アトレティコ、レアル、バルサの三つ巴。最終局面のリーガの行方を占う

  • 高橋智行●文 text by Takahashi Tomoyuki
  • photo by Getty Images

 勝ち点76で3位のバルセロナは、開幕前からリオネル・メッシ(アルゼンチン)の退団騒動やクラブとの確執、スアレス、イバン・ラキティッチ(クロアチア/セビージャ)の放出など、ゴタゴタつづきのなかシーズンをスタート。
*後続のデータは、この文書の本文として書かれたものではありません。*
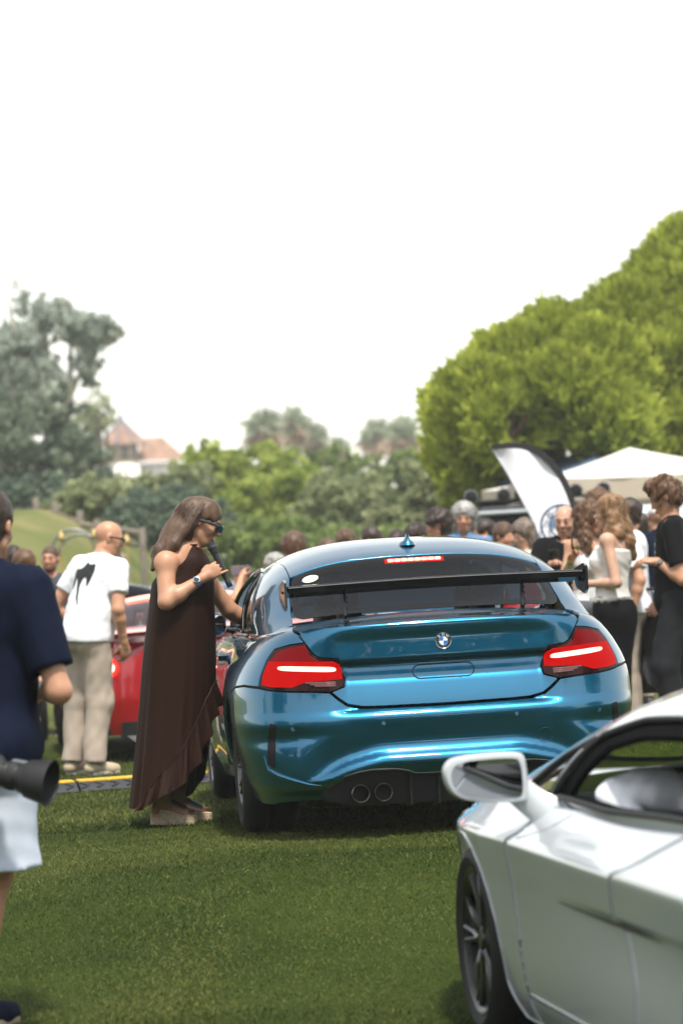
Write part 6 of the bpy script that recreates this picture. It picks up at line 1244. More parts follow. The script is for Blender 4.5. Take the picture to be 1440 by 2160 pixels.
# ---------------------------------------------------------------- woman in brown
def woman():
    B = np.array([-.95, 15.44, 0.]); WR = PR(R(-90)); jl = lambda px, py, dY=0.: WR.T@(at(px, py, 15.44+dY)-B); w2l = lambda d: WR.T@np.array(d, float)
    pose = dict(nk=jl(392, 1172), hd=jl(428, 1103), shr=jl(350, 1188, -.15), elr=jl(352, 1270, -.22), wrr=jl(428, 1219, -.19), shl=jl(413, 1192, .15), ell=jl(483, 1286, .24), wrl=jl(536, 1322, .34),
                hpr=jl(380, 1400, -.08), hpl=jl(385, 1400, .08), knr=jl(378, 1540, -.08), knl=jl(400, 1540, .09), anr=jl(341, 1692, -.07), anl=jl(372, 1690, .10), tor=jl(392, 1716, -.09), tol=jl(424, 1712, .10))
    # base torso leans from hips to neck: place the frame under the hips
    hands = dict(r=dict(d=w2l((.86, .10, .50)), n=w2l((.15, 1, .1)), thumb=1, fing=(62, 58, 46, 16), s=.96, tcurl=20, tv=(.5, .22, .84)), l=dict(d=w2l((.9, .35, .18)), n=w2l((.1, -.3, -1)), thumb=-1, curl=12, s=.95))
    hair = dict(st='long', col='brown', lift=.013, amp=.004, kf=55, vox=.008, locks=[], strands=2200, flow=(0, -.4, -1), slen=.13, curl=.06, swept=1, fmax=-.01)
    # hair falls back over the near shoulder blade
    MH = rot(-9, 24, -3); hd = pose['hd']; inv = lambda p: tuple(MH.T@(np.array(p)-hd))
    for q in [((405, 1075, -.03), (372, 1120, -.05), .068, .058), ((390, 1085, .04), (360, 1130, .03), .065, .055), ((372, 1115, -.06), (338, 1165, -.10), .054, .044), ((362, 1128, .02), (335, 1172, -.02), .052, .046), ((338, 1165, -.10), (319, 1203, -.12), .040, .014), ((335, 1170, -.03), (322, 1200, -.06), .040, .016), ((402, 1100, -.085), (365, 1150, -.12), .036, .034), ((365, 1150, -.12), (328, 1190, -.15), .034, .012)]:
        hair['locks'].append((inv(jl(*q[0])), inv(jl(*q[1])), q[2], q[3]))
    root, J, P, MH, body = person('woman in a long brown halter dress speaking into a black microphone', B, R(-90), 1.75, True, 'tan', pose=pose, head=(-9, 24, -3), hands=hands, hair=hair, vox=.0085, tor=.66, armr=1.2, shift=(0, jl(382, 1385)[1]+.005, 0), lean=(math.degrees(math.atan2(jl(388, 1215)[1]-jl(382, 1385)[1], .42)), 0))
    body.name = 'body'
    # sunglasses, fringe highlight, necklace
    g = MB(); gm = mat('glasses_black', (.008, .008, .009), .12, coat=1)
    for sx in (-1, 1):
        k = MB(); pl = smooth_poly([(-.026, .014), (.026, .019), (.029, .004), (.018, -.020), (-.016, -.021), (-.025, -.005)], 2); a = sx*.033; M = MH@rot(-sx*14)@np.array(((sx, 0, 0), (0, 0, 1), (0, 1, 0)))
        k.prism(pl, -.002, .003, M=M, o=P(a, .104, .008)); k.build('lens', mat('dark_lens', (.02, .024, .03), .04, coat=1), root) if False else g.prism(pl*1.12, -.003, .002, M=M, o=P(a, .1035, .008))
        g.tube([P(sx*.062, .097, .017), P(sx*.078, .06, .016), P(sx*.083, .0, .012), P(sx*.082, -.02, .0)], .0052, n=6, flat=(.6, 1.7))
    g.tube([P(-.01, .107, .012), P(.01, .107, .012)], .004, n=6); gl = g.build('sunglasses', gm, body)
    for sx in (-1, 1):
        k = MB(); pl = smooth_poly([(-.026, .014), (.026, .019), (.029, .004), (.018, -.020), (-.016, -.021), (-.025, -.005)], 2); M = MH@rot(-sx*14)@np.array(((sx, 0, 0), (0, 0, 1), (0, 1, 0))); k.prism(pl*.92, .0021, .0032, M=M, o=P(sx*.033, .1035, .008)); k.build('lens', mat('dark_lens', (.012, .015, .02), .06), gl)
    k = MB(); c0 = jl(394, 1166)
    for i in range(30): t = i*2*math.pi/30; k.lathe([(0, -.004), (.004, 0), (0, .004)], c0+np.array([.060*math.cos(t), .056*math.sin(t)+.004, -.012*math.sin(t)+.0]), n=6)
    k.build('necklace', mat('pearl', (.75, .72, .66), .25, coat=.5), root, kind='stuff')
    k = MB(); k.tube([P(-.018, .0935, -.0605), P(0, .0975, -.0635), P(.018, .0935, -.0605)], [.002, .0038, .002], n=6); k.build('teeth', mat('teeth', (.75, .72, .66), .3), body)
    # dress
    lv = [(1148, 383, 414), (1157, 376, 422), (1166, 370, 431), (1178, 364, 439), (1192, 350, 445), (1210, 334, 447), (1228, 321, 451), (1260, 316, 452), (1310, 310, 454), (1360, 304, 456), (1410, 299, 456), (1470, 295, 454), (1530, 290, 451), (1600, 284, 448), (1660, 278, 442), (1700, 274, 436)]
    cl = crv([(a, b) for a, b, c in lv]); cr_ = crv([(a, c) for a, b, c in lv]); dep = crv([(1148, .072), (1157, .105), (1166, .132), (1178, .150), (1192, .160), (1210, .165), (1260, .19), (1360, .205), (1500, .23), (1700, .29)])
    hemc = crv([(-180, 1696), (-120, 1692), (-70, 1690), (-40, 1640), (-18, 1530), (0, 1492), (18, 1500), (38, 1545), (60, 1612), (85, 1652), (110, 1684), (135, 1697), (180, 1696)])
    topc = crv([(-180, 1182), (-140, 1206), (-110, 1210), (-85, 1166), (-60, 1153), (-20, 1150), (20, 1150), (60, 1152), (85, 1162), (105, 1192), (125, 1214), (150, 1212), (180, 1182)])
    def DS(th, v, off=0.):
        py = v; a = at(float(1), 1, 15.44) if False else None; L, Rr = cl(py), cr_(py); s = F_/15.44
        cx_ = (L+Rr)/2; hw = (Rr-L)/2/s; zc_ = np.array([at(x, y, 15.44) for x, y in zip(cx_, py)])-B
        am = .004+.060*sstep(1230, 1700, py)*np.clip((py-1230)/470, 0, 1); t = np.radians(th)
        fo = .5*np.sin(9*t+.6+1.2*np.sin(py/210))+.35*np.sin(15*t+2+py/160)+.28*np.sin(23*t+.4)+.2*np.sin(5*t+1)
        rr = 1+am*fo+.004*np.sin(46*t)*sstep(1300, 1170, py)*2; e = 2/2.3; c, s_ = np.cos(t), np.sin(t)
        X = (hw+off)*np.sign(c)*np.abs(c)**e*rr; Y = -(dep(py)+off)*np.sign(s_)*np.abs(s_)**e*rr
        bel = .035*np.exp(-((py-1345)/60)**2)*np.exp(-(np.abs(t)/.9)**2)
        return (np.stack([zc_[:, 0]+X+0*bel, Y, zc_[:, 2]], 1))@WR
    na, nv_ = 240, 70; ths = np.linspace(-180, 180, na+1)[:-1]; V = []
    T, U_ = np.meshgrid(ths, np.linspace(0, 1, nv_), indexing='ij'); tp, hm2 = topc(T.ravel()), hemc(T.ravel()); py = tp+(hm2-tp)*U_.ravel(); V = DS(T.ravel(), py); V2 = DS(T.ravel(), py, -.004)
    I = np.arange(na*nv_).reshape(na, nv_); I2 = np.roll(I, -1, 0); f = np.stack([I[:, :-1], I2[:, :-1], I2[:, 1:], I[:, 1:]], -1).reshape(-1, 4)
    SAT = mat('brown_satin', (.018, .0062, .0030), .55, bump=.12, bscale=70, stretch=(1, 1, .08), spec=.10)
    me = npmesh(np.vstack([V, V2]), np.vstack([f[:, ::-1], f+len(V)])); dr = obj('dress', me, SAT, root)
    # flounce along the wrapped front edge
    seam = [(14, 1440), (30, 1452), (44, 1478), (58, 1520), (74, 1566), (92, 1610), (110, 1648), (124, 1684)]; edge = [(2, 1488), (20, 1505), (36, 1548), (52, 1606), (72, 1648), (94, 1672), (114, 1696), (128, 1702)]
    m, n = 120, 10; si = np.linspace(0, 1, m); gs = lambda P_, u, j: np.interp(u, np.linspace(0, 1, len(P_)), [q[j] for q in P_]); V = []
    for j in range(n):
        w = j/(n-1); th_ = gs(seam, si, 0)*(1-w)+gs(edge, si, 0)*w; pv_ = gs(seam, si, 1)*(1-w)+gs(edge, si, 1)*w; off = .010+.022*w*(1+.9*np.sin(si*46+w*.6))+.004*np.sin(si*95); q = DS(th_, pv_); nn = q-np.stack([0*th_, q[:, 1]*0+jl(370, 1500)[1], q[:, 2]], 1); nn[:, 2] = 0; nn /= np.linalg.norm(nn, axis=1, keepdims=True)+1e-9; V.append(q+nn*off[:, None])
    V = np.vstack(V); I = np.arange(n*m).reshape(n, m); f = np.stack([I[:-1, :-1], I[:-1, 1:], I[1:, 1:], I[1:, :-1]], -1).reshape(-1, 4); obj('flounce', npmesh(V, f), SAT, dr)
    k = MB(); k.tube([DS(np.array([a]), np.array([b]), .012)[0] for a, b in zip(gs(seam, np.linspace(0, 1, 30), 0), gs(seam, np.linspace(0, 1, 30), 1))], .004, n=5); k.build('flounce_seam', SAT, dr)
    k = MB(); k.tube([DS(np.array([a]), np.array([1151.]), .004)[0] for a in np.linspace(-180, 180, 33)[:-1]], .006, n=6, closed=True); k.build('neck_band', SAT, dr)
    # rope wedge sandals with clear straps
    for n, lb in (('r', 0), ('l', 1)):
        a, t_ = J['an'+n], J['to'+n]; d = t_-a; d[2] = 0; d /= np.linalg.norm(d); sdv = np.cross(d, [0, 0, 1.]); M = np.stack([d, -sdv, [0, 0, 1]], 1); o = np.array([a[0], a[1], 0]); out = smooth_poly([(-.06, 0), (-.045, .033), (.02, .036), (.09, .042), (.14, .046), (.178, .03), (.19, 0), (.17, -.036), (.09, -.042), (0, -.034), (-.045, -.03)], 1)
        hz_ = lambda x: .082-.030*sstep(.0, .15, x); sand = None
        for i in range(7):
            k = MB(); V = []; m = len(out); u0, u1 = i/7+.012, (i+1)/7-.012; pr = ((u0, .985), (u0+.03, 1.0), (u1-.03, 1.0), (u1, .985))
            for u, q in pr: V += [tuple(o+M@np.array([p[0]*q, p[1]*q, hz_(p[0])*u])) for p in out]
            k.add(V, [(r_*m+j, r_*m+(j+1) % m, (r_+1)*m+(j+1) % m, (r_+1)*m+j) for r_ in range(3) for j in range(m)]); k.add([V[j] for j in range(m)]+[tuple(o+M@np.array([.06, 0, hz_(.06)*u0]))], [(j, (j+1) % m, m) for j in range(m)]); k.add(V[3*m:]+[tuple(o+M@np.array([.06, 0, hz_(.06)*u1]))], [(j, (j+1) % m, m) for j in range(m)])
            rm = mat('rope_jute', (.66, .52, .36), .9, noise=.25, nscale=60, bump=.9, bscale=220)
            if sand is None: sand = k.build('wedge_sandal', rm, root)
            else: k.build('rope_layer', rm, sand)
        k = MB(); th = np.linspace(-1.45, 1.45, 13); V = []
        for x in (.055, .075, .095, .115, .13): V += [tuple(o+M@np.array([x, .050*math.sin(q), hz_(x)+.004+(.056-.25*(x-.055))*math.cos(q)])) for q in th]
        k.add(V, [(r_*13+j, r_*13+j+1, (r_+1)*13+j+1, (r_+1)*13+j) for r_ in range(4) for j in range(12)]); cs = glass_mat('clear_strap', (.92, .88, .86), .05) if 'clear_strap' not in MATS else MATS['clear_strap']; k.build('clear_strap', cs, sand)
        for i in range(5):
            k = MB(); c = o+M@np.array([.165-.006*abs(i-1)-.008*max(0, i-2), .030-.015*i, hz_(.16)+.016]); k.lathe([(0, .0), (.006, .001), (.007, .006), (0, .008)], c, n=8); k.build('toenail', mat('nail_red', (.45, .03, .04), .2), root) if i < 4 else None
    # watch, rings, bracelets
    wband('wristwatch', J, 'r', STEEL, root, r=.0265, w=.020, face=w2l((.0, -1, .35)), fm=mat('dial_dark', (.04, .045, .055), .2))
    for off, m_, w in ((.0, mat('band_black', (.012, .012, .012), .5), .016), (.016, mat('bead_pink', (.58, .36, .34), .5, noise=.5, nscale=220), .010), (.027, mat('bead_white', (.62, .52, .50), .5, noise=.5, nscale=200), .010)):
        J2 = dict(J); dd = (J['ell']-J['wrl'])/np.linalg.norm(J['ell']-J['wrl']); J2['wrl'] = J['wrl']+dd*(.005-off)-dd*.03; wband('bracelet', J2, 'l', m_, root, r=.0265, w=w)
    jw = w2l(at(459, 1182, 15.44-.21)-B)
    # microphone (held)
    a, b = at(446, 1151, 15.44-.15), at(486, 1238, 15.44-.15); ax = b-a; Ln = np.linalg.norm(ax); ax /= Ln; u = np.cross(ax, [0, 1., 0]); u /= np.linalg.norm(u); M = np.stack([u, np.cross(ax, u), ax], 1)
    k = MB(); k.lathe([(.012, .045), (.0175, .05), (.0165, .12), (.0135, Ln-.045), (.0135, Ln-.04), (.0155, Ln-.036), (.0155, Ln-.006), (.012, Ln)], a, M=M, n=20, capends=True); mic = k.build('microphone', mat('mic_body', (.018, .018, .020), .4), None, label='black handheld microphone gripped by the woman in brown', cat='microphone')
    k = MB(); k.lathe([(0, -.022), (.012, -.019), (.020, -.010), (.0235, .004), (.0235, .010), (.022, .022), (.018, .045), (.0, .046)], a, M=M, n=24); k.build('grille', mat('mic_mesh', (.02, .02, .021), .5, .5, bump=1, bscale=500), mic)
    k = MB(); k.lathe([(.0242, .004), (.0248, .006), (.0248, .010), (.0242, .012)], a, M=M, n=24); k.build('grille_band', mat('mic_ring', (.12, .12, .125), .3, .9), mic)
woman()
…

10月には諸悪の根源とされていたジョゼップ・マリア・バルトメウ会長が辞任し、3月にジョアン・ラポルタ新会長が就任している。

 ロナルド・クーマン新監督はペドリ(スペイン)、ミラレム・ピャニッチ(ボスニア・ヘルツェゴビナ)、セルジーニョ・デスト(アメリカ)などを新戦力に加え、開幕からチームに合ったシステムを試行錯誤したが、過密日程により負傷者が続出。ジェラール・ピケ、セルジ・ロベルト、アンス・ファティ(以上スペイン)、フィリペ・コウチーニョ(ブラジル)が次々と離脱した。

 シーズン序盤は4-2-3-1で戦うも成果を得られず、途中から4-3-3に切り替えて勝ち星を積み重ねる。しかし2月にホームで行なわれたCLラウンド16第1戦のパリ・サンジェルマン戦で1-4の惨敗。このシステムの限界が見られた後、クーマン監督は新たに3バックを導入する。フレンキー・デ・ヨング(オランダ)をリベロに配置し、デストとジョルディ・アルバ(スペイン)のウイングバックが機能。セルヒオ・ブスケツ(スペイン)も復調し、メッシやウスマン・デンベレ(フランス)が前線でスペースを得て動き回った。このシステムにより、クーマン監督の手腕がスペイン各紙でも高く評価されるようになった。

 チームはそれ以降の公式戦7試合を6勝1分0敗と好調を維持。その間、パリ・サンジェルマン相手にCLで敗退したものの、敵地でのラウンド16第2戦に1-1で引き分けた結果は手応えを感じさせ、リーガでアトレティコとの勝ち点差を一気に詰めていく。クラシコでレアルに黒星をつけられ、連続無敗数が7でストップするも、国王杯ではビルバオ相手に優勝を飾り、今季初タイトルを獲得している。